友達として大好き ~3巻 (ゆうち巳くみ)

 早くも完結。 成長物語としてはたしかに一つの結果が出ているし、思い返してみるとイベントも急速で消化していたので納得は納得なのですが、しかしもうちょっと見たかったな~! 

 それはともかく、最初から最後まで読み心地がすごく良い作品でした。キャラがみんな素直でいい子ですごくかわいいんですよね。他人が大切にしているものを、間違いながらも大切にしようとする姿勢がいい。文化祭準備のエピソードなんかで顕著ですが、客観的に見て「そこまできちんとしなくてもいいんじゃない?」と思える約束事を全力で守りにいくサナコと、彼女の姿勢を尊重する学生らが本当に好きです。

 

 

MIU404

  連ドラ見たのすげえ久々。それこそ「アンナチュラル」以来かもしれません。ミステリの構図、画面の構図の使い方がすごく巧みな作品でした。二話でわかりやすく強みを見せてくれたのもありがたかったです。警察機構に属する彼らの推理は犯人には辿りつけてもその背後――罪を犯してしまうシステムへまでは踏み込めない、というのを自覚しているのが非常に好み。犯人の事情を知り、寄り添うことはあってもそれはあくまで個人の行いの範疇を出ない。ピタゴラ装置が自身のそばにも置かれていることを意識し、時に私情に振り回されながらも自身の役割を全うしようとする彼らのお仕事の先に、今とこれからの社会はあるのでしょう。

 

 

エリア51 ~15巻 (久正人

 神話、UMA、 妖怪などなどあらゆる超常が詰め込まれた閉鎖区・エリア51を舞台に、私立探偵マッコイの活躍を描いたなんでもありなごった煮アクション。とにかくカッコいい。黒の使い方もストーリーの流れもひたすらにカッコいい。たぶん世界一カッコいいすだれハゲが出てくる漫画だと思います。

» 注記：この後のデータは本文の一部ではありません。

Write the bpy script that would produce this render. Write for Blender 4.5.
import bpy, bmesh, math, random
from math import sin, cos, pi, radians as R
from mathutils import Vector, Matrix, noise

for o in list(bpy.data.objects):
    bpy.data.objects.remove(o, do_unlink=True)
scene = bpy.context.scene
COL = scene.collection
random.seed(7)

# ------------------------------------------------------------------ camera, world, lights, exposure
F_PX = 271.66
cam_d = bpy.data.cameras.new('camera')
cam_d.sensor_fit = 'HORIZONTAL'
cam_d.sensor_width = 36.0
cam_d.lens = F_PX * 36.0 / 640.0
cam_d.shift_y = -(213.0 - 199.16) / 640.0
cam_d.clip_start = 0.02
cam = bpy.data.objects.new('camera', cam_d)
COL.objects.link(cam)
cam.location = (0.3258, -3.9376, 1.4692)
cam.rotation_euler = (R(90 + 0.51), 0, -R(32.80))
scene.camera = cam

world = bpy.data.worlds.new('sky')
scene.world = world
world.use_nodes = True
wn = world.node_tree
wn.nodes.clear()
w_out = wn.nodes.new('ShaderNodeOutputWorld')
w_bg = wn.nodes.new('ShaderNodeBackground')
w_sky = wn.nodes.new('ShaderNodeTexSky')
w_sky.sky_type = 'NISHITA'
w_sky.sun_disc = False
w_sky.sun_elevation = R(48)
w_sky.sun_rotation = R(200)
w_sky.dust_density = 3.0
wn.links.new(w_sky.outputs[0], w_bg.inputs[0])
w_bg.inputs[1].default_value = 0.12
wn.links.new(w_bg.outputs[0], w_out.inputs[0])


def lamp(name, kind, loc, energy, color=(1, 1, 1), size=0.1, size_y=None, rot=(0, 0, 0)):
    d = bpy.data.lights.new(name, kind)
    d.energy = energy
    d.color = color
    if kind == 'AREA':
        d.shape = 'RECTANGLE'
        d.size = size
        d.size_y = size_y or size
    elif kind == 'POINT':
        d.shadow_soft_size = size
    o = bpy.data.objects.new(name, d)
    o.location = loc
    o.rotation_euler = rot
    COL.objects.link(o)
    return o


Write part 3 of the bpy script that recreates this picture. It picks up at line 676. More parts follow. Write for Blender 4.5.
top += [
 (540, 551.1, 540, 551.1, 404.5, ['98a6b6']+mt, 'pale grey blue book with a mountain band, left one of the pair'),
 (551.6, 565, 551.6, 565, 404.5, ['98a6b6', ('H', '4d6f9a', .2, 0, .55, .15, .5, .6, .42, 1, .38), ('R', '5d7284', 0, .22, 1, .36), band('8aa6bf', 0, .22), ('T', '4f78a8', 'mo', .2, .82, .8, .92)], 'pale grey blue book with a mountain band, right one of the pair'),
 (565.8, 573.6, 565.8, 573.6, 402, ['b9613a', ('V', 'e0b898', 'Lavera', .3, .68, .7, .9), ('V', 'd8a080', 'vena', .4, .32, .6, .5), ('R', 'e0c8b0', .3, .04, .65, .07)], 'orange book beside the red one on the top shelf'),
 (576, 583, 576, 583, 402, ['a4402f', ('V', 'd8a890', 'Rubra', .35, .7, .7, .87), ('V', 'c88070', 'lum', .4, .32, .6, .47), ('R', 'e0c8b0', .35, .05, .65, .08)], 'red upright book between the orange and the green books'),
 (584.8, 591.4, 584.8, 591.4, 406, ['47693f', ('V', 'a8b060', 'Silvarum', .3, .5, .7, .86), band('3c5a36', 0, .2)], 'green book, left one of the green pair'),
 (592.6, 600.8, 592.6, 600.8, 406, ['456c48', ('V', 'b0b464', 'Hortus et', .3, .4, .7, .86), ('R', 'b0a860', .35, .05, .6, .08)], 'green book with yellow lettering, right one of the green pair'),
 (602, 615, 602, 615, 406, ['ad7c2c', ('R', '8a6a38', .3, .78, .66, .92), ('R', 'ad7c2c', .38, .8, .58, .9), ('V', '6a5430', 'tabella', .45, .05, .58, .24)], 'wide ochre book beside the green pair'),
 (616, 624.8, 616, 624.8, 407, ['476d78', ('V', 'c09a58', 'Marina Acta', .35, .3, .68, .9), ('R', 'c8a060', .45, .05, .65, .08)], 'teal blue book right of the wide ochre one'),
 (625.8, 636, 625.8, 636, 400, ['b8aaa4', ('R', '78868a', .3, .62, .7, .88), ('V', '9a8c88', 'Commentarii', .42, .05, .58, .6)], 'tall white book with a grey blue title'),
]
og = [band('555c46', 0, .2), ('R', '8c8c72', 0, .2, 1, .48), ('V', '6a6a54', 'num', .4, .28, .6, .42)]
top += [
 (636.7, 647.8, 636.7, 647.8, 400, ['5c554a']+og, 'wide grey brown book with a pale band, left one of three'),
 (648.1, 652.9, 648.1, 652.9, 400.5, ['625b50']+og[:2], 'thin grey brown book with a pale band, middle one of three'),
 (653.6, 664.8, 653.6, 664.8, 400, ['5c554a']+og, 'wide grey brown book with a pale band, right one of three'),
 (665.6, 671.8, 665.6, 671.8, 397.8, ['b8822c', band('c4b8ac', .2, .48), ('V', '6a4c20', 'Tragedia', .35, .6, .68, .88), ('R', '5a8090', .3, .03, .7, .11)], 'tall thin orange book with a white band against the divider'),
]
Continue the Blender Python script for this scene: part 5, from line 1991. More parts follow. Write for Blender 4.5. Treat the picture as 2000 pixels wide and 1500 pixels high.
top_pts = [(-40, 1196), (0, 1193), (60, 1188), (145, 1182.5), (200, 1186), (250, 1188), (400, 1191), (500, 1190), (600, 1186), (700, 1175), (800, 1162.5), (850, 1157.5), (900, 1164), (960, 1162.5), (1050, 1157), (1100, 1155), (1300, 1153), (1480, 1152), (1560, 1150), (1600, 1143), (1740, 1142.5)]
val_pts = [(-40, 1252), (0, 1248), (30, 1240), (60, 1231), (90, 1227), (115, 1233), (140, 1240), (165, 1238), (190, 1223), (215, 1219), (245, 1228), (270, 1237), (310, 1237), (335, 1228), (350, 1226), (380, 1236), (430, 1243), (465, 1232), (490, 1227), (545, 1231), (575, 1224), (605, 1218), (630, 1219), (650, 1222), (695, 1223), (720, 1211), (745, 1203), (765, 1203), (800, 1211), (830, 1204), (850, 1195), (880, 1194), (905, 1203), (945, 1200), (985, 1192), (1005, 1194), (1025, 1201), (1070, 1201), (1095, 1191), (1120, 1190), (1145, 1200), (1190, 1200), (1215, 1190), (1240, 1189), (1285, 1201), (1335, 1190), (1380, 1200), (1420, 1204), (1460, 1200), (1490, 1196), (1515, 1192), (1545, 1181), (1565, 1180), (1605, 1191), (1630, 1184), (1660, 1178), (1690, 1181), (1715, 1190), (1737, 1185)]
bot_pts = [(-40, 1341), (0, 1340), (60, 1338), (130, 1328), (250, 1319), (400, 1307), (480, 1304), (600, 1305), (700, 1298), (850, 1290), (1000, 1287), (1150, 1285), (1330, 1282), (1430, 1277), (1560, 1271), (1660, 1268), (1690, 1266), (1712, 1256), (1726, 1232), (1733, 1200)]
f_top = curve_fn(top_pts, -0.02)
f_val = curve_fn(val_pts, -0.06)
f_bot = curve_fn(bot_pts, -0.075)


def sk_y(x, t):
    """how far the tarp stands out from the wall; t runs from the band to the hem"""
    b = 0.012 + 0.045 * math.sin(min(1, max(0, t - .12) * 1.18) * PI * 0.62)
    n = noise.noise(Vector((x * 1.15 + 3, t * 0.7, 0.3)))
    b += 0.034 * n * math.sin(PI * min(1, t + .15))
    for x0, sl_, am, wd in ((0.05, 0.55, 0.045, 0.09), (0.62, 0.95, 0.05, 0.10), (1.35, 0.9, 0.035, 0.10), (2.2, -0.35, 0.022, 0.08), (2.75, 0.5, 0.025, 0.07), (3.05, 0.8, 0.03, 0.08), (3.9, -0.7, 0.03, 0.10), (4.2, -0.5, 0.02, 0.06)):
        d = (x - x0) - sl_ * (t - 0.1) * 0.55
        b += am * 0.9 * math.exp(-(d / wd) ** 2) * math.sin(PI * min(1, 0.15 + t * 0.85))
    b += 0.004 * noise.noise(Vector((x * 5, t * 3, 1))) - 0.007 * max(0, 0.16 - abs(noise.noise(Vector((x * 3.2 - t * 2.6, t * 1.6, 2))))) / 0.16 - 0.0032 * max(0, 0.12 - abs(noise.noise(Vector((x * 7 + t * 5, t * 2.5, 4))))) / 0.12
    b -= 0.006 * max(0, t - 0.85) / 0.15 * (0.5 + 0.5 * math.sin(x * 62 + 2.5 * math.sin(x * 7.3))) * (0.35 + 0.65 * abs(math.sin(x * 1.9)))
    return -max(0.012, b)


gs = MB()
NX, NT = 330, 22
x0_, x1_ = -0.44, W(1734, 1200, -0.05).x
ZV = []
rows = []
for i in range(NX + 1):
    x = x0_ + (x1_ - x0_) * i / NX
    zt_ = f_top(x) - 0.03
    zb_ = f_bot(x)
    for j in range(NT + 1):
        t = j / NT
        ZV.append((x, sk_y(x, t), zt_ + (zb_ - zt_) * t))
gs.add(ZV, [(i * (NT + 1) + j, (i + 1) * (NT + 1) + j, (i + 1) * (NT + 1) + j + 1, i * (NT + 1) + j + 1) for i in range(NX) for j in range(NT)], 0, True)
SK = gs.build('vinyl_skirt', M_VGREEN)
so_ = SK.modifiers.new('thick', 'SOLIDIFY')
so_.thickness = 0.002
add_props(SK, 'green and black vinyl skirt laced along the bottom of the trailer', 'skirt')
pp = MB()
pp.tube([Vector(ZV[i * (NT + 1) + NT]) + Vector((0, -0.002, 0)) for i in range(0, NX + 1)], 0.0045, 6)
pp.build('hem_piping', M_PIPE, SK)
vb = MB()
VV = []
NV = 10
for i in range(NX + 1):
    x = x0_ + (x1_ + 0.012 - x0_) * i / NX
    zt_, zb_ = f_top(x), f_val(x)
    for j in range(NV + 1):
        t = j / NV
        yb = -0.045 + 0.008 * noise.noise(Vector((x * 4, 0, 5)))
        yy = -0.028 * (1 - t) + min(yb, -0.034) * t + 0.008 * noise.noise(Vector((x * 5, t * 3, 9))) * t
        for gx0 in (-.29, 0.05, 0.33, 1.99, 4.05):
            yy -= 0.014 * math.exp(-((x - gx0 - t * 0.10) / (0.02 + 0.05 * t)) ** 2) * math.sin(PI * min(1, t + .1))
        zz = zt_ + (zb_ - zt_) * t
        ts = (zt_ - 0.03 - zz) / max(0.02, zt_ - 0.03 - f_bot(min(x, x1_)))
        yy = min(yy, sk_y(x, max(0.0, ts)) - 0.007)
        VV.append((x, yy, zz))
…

 外連味溢れ、わりとノリ&勢い重視っぽいガワからは考えられないくらい理性的にエピソードを展開しているところもすごくよかった……とか思ってたら最終巻のあとがきでひっくり返りました。行き当たりばったりでこの出来なの⁉ どうなってんだ⁉

 

 

オッドタクシー

oddtaxi.jp

 此元和津也がアニメ原作を⁉ とびっくりして見始めたら面白くて一気見しちゃいました。お笑いのメソッドをもとに群像劇サスペンスを描く手つきがすげえよかったです。動物のガワが程よくエグ味を抜いてたり、全編計算のもとに成り立たせてあるのがよくわかる。そのうえで最終話にて前提を崩す(ひっくり返す、ではない)のがさらによかったですね。とんでもねえラストだったと思います。探偵役不在のお話において、事件の解決には辿りつけても犯人までには辿りつけない。

 あと、全話見終わった後に漫画も読んだんですが、漫画の方もすごく面白かったです。ストーリーの流れをほぼ踏襲してるのに雰囲気が全然違うんですね。漫画版、超オシャレ。そんで白川さんが妙にエロい。

 

 

 というわけで今月はここまで。小説、漫画、アニメ、ドラマととても楽しいひと月でした。映画も見れればなあ……ポンポさんかスタァライトかが近くでやってればなあ……と先月と同じこと言いますけど、言いますけどようやく見に行けそうです。帰省ついでに見に行けるぜ! 盆休み万歳!